Sunday, November 9, 2008

Once Upon a Time in America

Once Upon a Time in America; crime drama, Italy / USA, 1984; D: Sergio Leone, S: Robert De Niro, James Woods, Elizabeth McGovern, Treat Williams, Tuesday Weld, James Hayden, Joe Pesci, Larry Rapp, Danny Aiello, Burt Young, Jennifer Connelly

The mafia kills the wife of the Jewish gangster Noodles. He is wounded, but kills one of them and hides in a Chinese theatre. Then he remembers his life: in the 20s of the 20th Century, Max and Noodles photographed a cop having intercourse with a minor and successfully blackmailed him to pay them for the prostitute Peggy and to not interfere with their smuggling business. They entered the mafia by giving them the idea how to push the goods to the surface of the water with salt. Noodles killed Bugsy and spent 12 years in prison. Then he smuggled alcohol with Max, but his beloved Deborah left him after he raped her. After the end of Prohibition era, Max decided to rob an extremely well guarded bank, so Noodles turned him in to the police to save his life. Max later called him for a dinner and offered him to kill him, but he refused.
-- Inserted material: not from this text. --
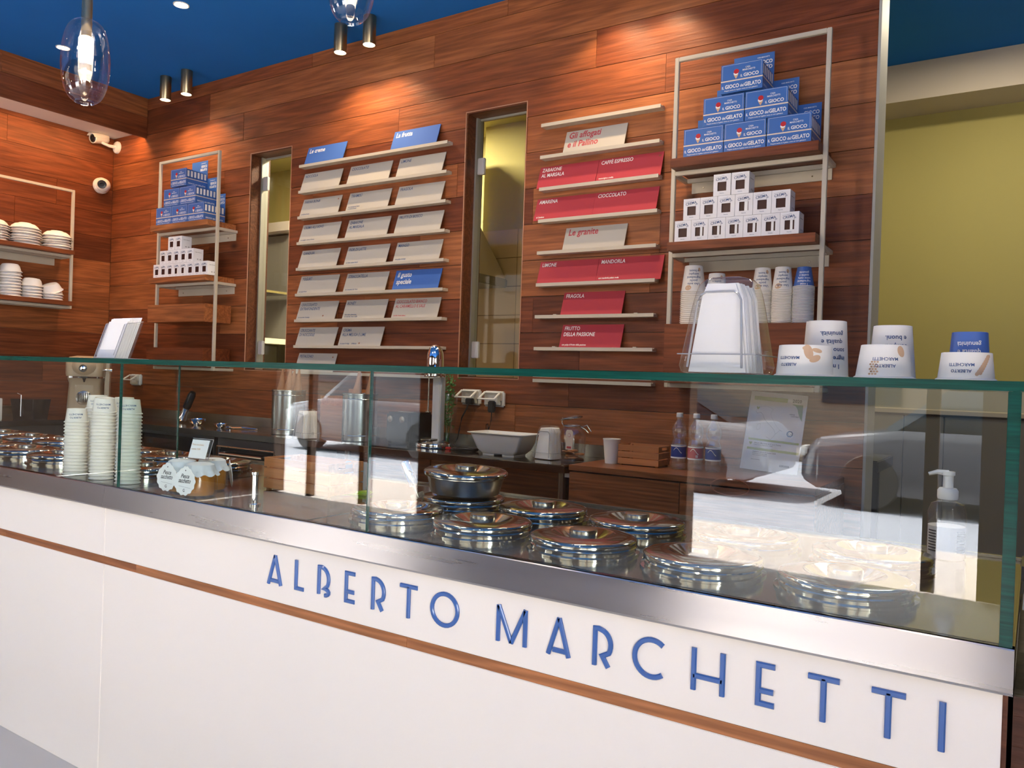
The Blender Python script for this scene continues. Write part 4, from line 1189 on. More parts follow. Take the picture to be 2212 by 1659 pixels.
for i in range(8): jar_box(LX + i * .0812, 1.9665, 'white spread jar box, bottom row, %s from left, left shelf' % pos_n[i], 'white jar boxes on the left shelf', 1 if i in (3, 4) else 0)
for i in range(5): jar_box(LX + .075 + i * .0815, 2.0655, 'white spread jar box, middle row, %s from left, left shelf' % pos_n[i], 'white jar boxes on the left shelf', 0)
for i in range(2): jar_box(LX + .175 + i * .0830, 2.1645, 'white spread jar box, top row, %s, left shelf' % ('left', 'right')[i], 'white jar boxes on the left shelf', 0)

# paper cups on the right shelf
def cup_stack(x, y, rr, rb, h, n, pitch, name, m, ink, lines, size, lh, z0=1.5825, blobs=True):
    me = cup_mesh('cup_' + name[:4], rr, rb, h, m, 32)
    for k in range(n):
        o = link('paper_cup', me, None, (x, y, z0 + k * pitch))
        if k == n - 1:
            tag(o, 'topmost %s' % name, 'cup')
            aa = toward_cam(x, y)
            cup_text(o, lines, rr, rb, h, aa, h - .022, size, lh, ink)
            if blobs: blob(o, [(.5 * rr, h - .02, .007, .009, .2), (-.4 * rr, .018, .014, .012, .3)], rr, rb, h, aa, 'ink_tan')
        else: tag(o, 'paper cup nested in the %s' % name.split(' of the ')[-1], 'cup', 'paper cups nested in the %s' % name.split(' of the ')[-1])
U = ['Uso solo', 'pochi', 'ingredienti', 'semplici', 'e buoni.']
cup_stack(-1.375, 3.64, .0570, .0425, .125, 18, .0090, 'large white cup of the leftmost stack on the right shelf', 'paper_cup', 'ink_blue', U, .0155, .0155)
cup_stack(-1.262, 3.64, .0480, .0365, .110, 16, .0085, 'white cup of the lower second stack on the right shelf', 'paper_cup', 'ink_blue', ['I miei', 'ingredienti', 'sono cura,', 'qualità e', 'genuinità.'], .0125, .0145)
cup_stack(-1.051, 3.64, .0455, .0335, .105, 21, .0074, 'white cup of the third stack on the right shelf', 'paper_cup', 'ink_blue', U, .0135, .0145)
cup_stack(-.961, 3.64, .0455, .0335, .105, 21, .0074, 'white cup of the fourth stack on the right shelf', 'paper_cup', 'ink_blue', U, .0135, .0145)
cup_stack(-.870, 3.64, .0440, .0290, .088, 27, .0062, 'blue cup of the blue stack on the right shelf', 'paper_cup_blue', 'ink_white', ['I miei', 'ingredienti', 'sono cura,', 'qualità e', 'genuinità'], .0125, .0130, blobs=False)

# ------------------------------------------------------------------ bowl shelf on the left wall
ws = thing('wall_shelf', 'cream metal and wood shelf with white bowls, left border', 'shelf', (XL + .003, 2.7, 1.73))
def WL(mb): mb.v = [(x - XL - .003, y - 2.7, z - 1.73) for x, y, z in mb.v]; return mb
xf, b = -6.40, .020
fr = MB().box(xf - b, xf, 3.372, 3.392, 1.735, 2.672).box(xf - b, xf, 2.0, 2.02, 1.735, 2.672).box(xf - b, xf, 2.02, 3.372, 2.652, 2.672)
part('front_frame', WL(fr), 'frame_cream', ws, bevel=.002)
for z in (1.735, 2.135):
    lv = MB().box(xf - b, xf, 2.02, 3.372, z, z + b).box(XL + .003, xf - b, 3.372, 3.392, z, z + b).box(XL + .003, xf - b, 2.0, 2.02, z, z + b).box(XL + .003, XL + .023, 2.02, 3.372, z, z + b)
    part('level_frame', WL(lv), 'frame_cream', ws, bevel=.002)
part('wall_plate', WL(MB().box(XL + .003, XL + .009, 2.06, 3.335, 2.078, 2.134)), 'frame_cream', ws)
for z0, z1 in ((1.756, 1.790), (2.156, 2.188)):
    part('wood_block', WL(MB().box(XL + .003, -6.335, 2.024, 3.368, z0, z1)), 'plank_y', ws, bevel=.0015)
bowl_me = MB().lathe([(.1100, 0), (.1115, .003), (.108, .006), (.100, .008), (.088, .026), (.070, .040), (.045, .046), (.043, .050), (.040, .046), (0, .046)], 30, cap=False).mesh('bowl_big', 'foam_white', True)
bowl_s = MB().lathe([(.0800, 0), (.0815, .003), (.078, .006), (.073, .010), (.063, .048), (.052, .062), (.030, .066), (0, .066)], 30, cap=False).mesh('bowl_small', 'foam_white', True)
random.seed(21)
def bowls(me, y, z, n, pitch, name, x=-6.455, tilt_top=False, jit=.004):
    for k in range(n):
        o = link('bowl', me, None, (x + random.uniform(-jit, jit), y + random.uniform(-jit, jit), z + k * pitch), (random.uniform(-.03, .03) * (jit > .001), random.uniform(-.03, .03) * (jit > .001), random.uniform(0, 6)))
        if k == n - 1: tag(o, 'topmost white upturned bowl of the %s' % name, 'bowl')
        else: tag(o, 'white upturned bowl in the %s' % name, 'bowl', 'white bowls in the %s' % name)
        if tilt_top and k == n - 1: o.rotation_euler = (0.42, 0.15, 0)
bowls(bowl_me, 3.285, 2.1885, 6, .0195, 'right pile on upper bowl shelf', tilt_top=False)
bowls(bowl_me, 3.055, 2.1885, 7, .0195, 'middle pile on upper bowl shelf')
bowls(bowl_me, 2.825, 2.1885, 7, .0190, 'upper pile cut by left border')
bowls(bowl_s, 2.955, 1.7905, 9, .0225, 'tall stack on lower bowl shelf', jit=.0012)
bowls(bowl_s, 3.112, 1.7905, 5, .0225, 'middle stack on lower bowl shelf', jit=.0012)
bowls(bowl_s, 3.265, 1.7905, 4, .0225, 'right stack with tipped bowl, lower shelf', tilt_top=True, jit=.002)
bowls(bowl_s, 2.795, 1.7905, 10, .0225, 'lower stack cut by left border', jit=.0012)

# ------------------------------------------------------------------ security cameras
cc = thing('bullet_camera', 'white bullet security camera on an arm near the ceiling corner', 'security camera', (-6.520, YB - .0025, 3.128))
part('wall_plate', MB().lathe([(.052, 0), (.052, .008), (.045, .018), (.018, .026), (0, .026)], 28, T=Tm(rx=PI / 2)), 'plastic_white', cc, smooth=True)
part('arm', MB().tube([(0, -.02, 0), (0, -.075, -.004), (-.01, -.11, .006), (-.02, -.135, .018)], [.015, .013, .012, .013], 12), 'plastic_white', cc, smooth=True)
dirv = Vector((.25, -1.0, -.22)).normalized()
q = Vector((0, 0, 1)).rotation_difference(dirv).to_matrix().to_4x4()
T = Matrix.Translation((-.035, -.125, .045)) @ q
part('barrel', MB().lathe([(0, -.06), (.030, -.06), (.036, -.05), (.038, .0), (.040, .085), (.034, .088), (.034, .080), (0, .080)], 28, T=T), 'plastic_white', cc, smooth=True)
part('lens', MB().lathe([(0, .081), (.016, .081), (.018, .087), (.030, .0845), (.033, .083)], 24, T=T, cap=False), 'plastic_black', cc, smooth=True)
sv = MB(); loops = []
for z in (-.05, .105):
    loops.append([tuple(T @ Vector((.044 * math.cos(math.radians(a)), .044 * math.sin(math.radians(a)), z + (.0 if z < 0 else -.0)))) for a in range(20, 161, 14)] + [tuple(T @ Vector((.0415 * math.cos(math.radians(a)), .0415 * math.sin(math.radians(a)), z))) for a in range(160, 19, -14)])
sv.loft(loops); part('sun_shield', sv, 'plastic_white', cc, smooth=True)
dc = thing('dome_camera', 'round white dome security camera in the plank corner', 'security camera', (XL + .0035, 3.690, 2.790), rot=(0, PI / 2, 0))
dirv = Vector((0.2, -.3, .9)).normalized()
part('base', MB().lathe([(.062, 0), (.066, .004), (.066, .030), (.060, .040), (0, .040)], 36), 'plastic_white', dc, smooth=True)
q = Vector((0, 0, 1)).rotation_difference(Vector((.05, -.62, .78))).to_matrix().to_4x4(); T = Matrix.Translation((0, -.004, .046)) @ q
part('ball', MB().lathe([(0, -.058)] + [(.058 * math.cos(math.radians(a)), .058 * math.sin(math.radians(a))) for a in range(-75, 51, 8)] + [(.036, .046), (.034, .040), (0, .040)], 36, T=T, cap=False), 'plastic_white', dc, smooth=True)
part('lens', MB().lathe([(0, .0405), (.010, .0405), (.013, .050), (.016, .050), (.017, .044), (.032, .0425), (.034, .0405)], 32, T=T, cap=False), 'plastic_black', dc, smooth=True)

# ------------------------------------------------------------------ ceiling spots, downlights, pendants
def spot_lamp(loc, energy, size, blend, parent=None, tilt=0.0, color=(1.0, .70, .40), rad=.03):
    d = bpy.data.lights.new('spot_lamp', 'SPOT'); d.energy = energy; d.spot_size = math.radians(size); d.spot_blend = blend; d.color = color; d.shadow_soft_size = rad
    o = bpy.data.objects.new('spot_lamp', d); C.objects.link(o); o.location = loc; o.rotation_euler = (tilt, 0, 0)
    return o
cyl = MB().lathe([(.0385, 0), (.0395, -.001), (.0395, -.172), (.0385, -.1735), (.036, -.1735), (.035, -.165), (0, -.165)], 32, cap=False)
cyl_me = cyl.mesh('body', 'brass', True)
len_me = MB().lathe([(0, -.1662), (.0345, -.1662)], 24, cap=False).mesh('lens', 'lamp_glow')
sp_n = ['first', 'second', 'third', 'fourth', 'fifth', 'sixth']
for i, x in enumerate((-5.520, -5.265, -3.701, -3.457, -1.883, -1.638)):
    lab = '%s brass cylinder ceiling spotlight from the left' % sp_n[i]
    t = thing('spotlight', lab, 'spotlight', (x, 3.572, ZC - .0005), 0, 'brass cylinder spotlights along the wall')
    link('body', cyl_me, t); link('lens', len_me, t)
    spot_lamp((x, 3.572, ZC - .180), 12.5, 118, .55, tilt=.10)
dl_me = MB().lathe([(.046, 0), (.046, -.004), (.040, -.005), (.036, .0)], 28, cap=False).mesh('ring', 'ceiling_white', True)
dg_me = MB().lathe([(0, -.001), (.036, -.001)], 24, cap=False).mesh('lens', 'lamp_glow')
dn = ['recessed round ceiling light, near the left wall', 'recessed round ceiling light, between the two pendants at top']
for i, (x, y) in enumerate(((-5.664, 2.89), (-4.351, 2.90), (-3.04, 2.90), (-1.73, 2.90), (-4.35, 0.2), (-2.4, 0.2), (-.4, 0.2), (-2.4, -1.4), (-.4, -1.4))):  # all but the first two are out of view, added for interior brightness
    t = thing('downlight', dn[i] if i < 2 else 'unseen recessed ceiling light added to brighten the room', 'ceiling light', (x, y, ZC - .0005), 0, 'recessed ceiling lights')
    link('ring', dl_me, t); link('lens', dg_me, t)
    spot_lamp((x, y, ZC - .02), 20 if i < 4 else 16, 120, .8, color=(1.0, .80, .58), rad=.05)
def pendant(loc, r, h, label, flat=.35):
    t = thing('pendant_lamp', label, 'pendant lamp', loc)
    # loc is the middle of the glass
    prof = [(.022, h * .49)]
    for k in range(1, 27):
        a = PI / 2 - PI * k / 28
        prof.append((r * (abs(math.cos(a)) ** .58), h * .5 * math.sin(a)))
    prof += [(r * .40, -h * .497), (r * .36, -h * .470), (0, -h * .455)]
    part('glass_shade', MB().lathe(prof, 48, cap=False), 'lamp_glass', t, smooth=True)
    part('tube', MB().lathe([(.0185, h * .36), (.0185, h * .5 + .30), (.006, h * .5 + .302)], 24, cap=True), 'brass', t, smooth=True)
    part('socket', MB().lathe([(.016, h * .30), (.0175, h * .30), (.0175, h * .36)], 24), 'brass', t, smooth=True)
    part('cable', MB().lathe([(.003, h * .5 + .302), (.003, ZC - .03 - loc[2])], 8), 'rubber_black', t)
    part('canopy', MB().lathe([(.05, ZC - .03 - loc[2]), (.05, ZC - .001 - loc[2])], 24), 'brass', t)
    part('bulb', MB().lathe([(.0235, h * .285), (.0255, h * .26), (.0245, h * .05), (.018, -h * .02), (.0, -h * .03)], 24), 'bulb_glow', t, smooth=True)
    part('diffuser', MB().lathe([(.0205, -h * .035), (.0205, -h * .12), (.019, -h * .12), (.019, -h * .035)], 24, cap=False), 'frosted_tube', t, smooth=True)
    d = bpy.data.lights.new('pendant_light', 'POINT'); d.energy = 14; d.color = (1, .78, .52); d.shadow_soft_size = .03
    o = bpy.data.objects.new('pendant_light', d); C.objects.link(o); o.location = (loc[0], loc[1], loc[2] - h * .30)
pendant((-3.014, 1.621, 2.432), .0840, .310, 'clear glass pendant lamp hanging at the top left')
pendant((-1.9205, 1.8930, 2.600), .0800, .300, 'clear glass pendant lamp cut off by the top border')
# warm strip behind the plank fascia
st = bpy.data.lights.new('cove_strip', 'AREA'); st.shape = 'RECTANGLE'; st.size = .05; st.size_y = 3.0; st.energy = 15; st.color = (1.0, .52, .20)
so = bpy.data.objects.new('cove_strip', st); C.objects.link(so); so.location = (-6.165, 2.25, 3.200); so.rotation_euler = (0, .25, 0)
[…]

Even though the epic, 4 hour long crime drama "Once Upon a Time in America" abounds with brilliant scenes and was critically acclaimed, it is an overrated and overlong film, a film that is "brilliant in a wrong way", and does not have that special control that is needed from a director that shoots his dream project and is thus in love with every scene to the point of excess, thus the whole movie ultimately gets crushed by its tedious tone and starts going on one nerves after a while. The exposition is excellent and filled with great details: a woman finds numerous bullet holes on the bed, shaped like a silhouette of a man; Noodles' (De Niro) hallucination that the telephone is ringing even after he picks up the earphone...They all form a very good starting point for a story and manage to absorb the viewer into their world.

But despite his talent, Sergio Leone here loses the focus and point of the gangster story after a while, turning the whole film into a chaotic mess filled with disturbing scenes, like when Noodles rapes a woman on her agreement so that his gang could convincingly steal the diamonds, and later on they take out their penises so that she can recognize the perpetrator, and misogyny (the gangsters pressure Danny Aiello's cop character by swaping of his baby boy for a baby girl), in just some of the infamous scenes, not to mention that it is sickening that the director tried to give a sentimentalised depiction of the gangster hero (the song "Yesterday"; the cheap attempt that he actually loves his girlfriend after he raped her...). It is an wildly ambitious, sharp and clever film about the empty lives of gangsters, filled with great ideas here and there (an amusing joke with a coffin that has the word "Prohibition" written on it) - but it would have been better if the director could have made it without vague, unclear characters and events, heavily overstretched running time (too many scenes of characters just staring at each other that go on and on) and irritating pretentiousness. It was nominated for 2 Golden Globes (best director, Ennio Morricone for his great score) while it won 2 BAFTA awards (costumes, score) out of 5 nominations (best director, cinematography, supporting actress Tuesday Weld).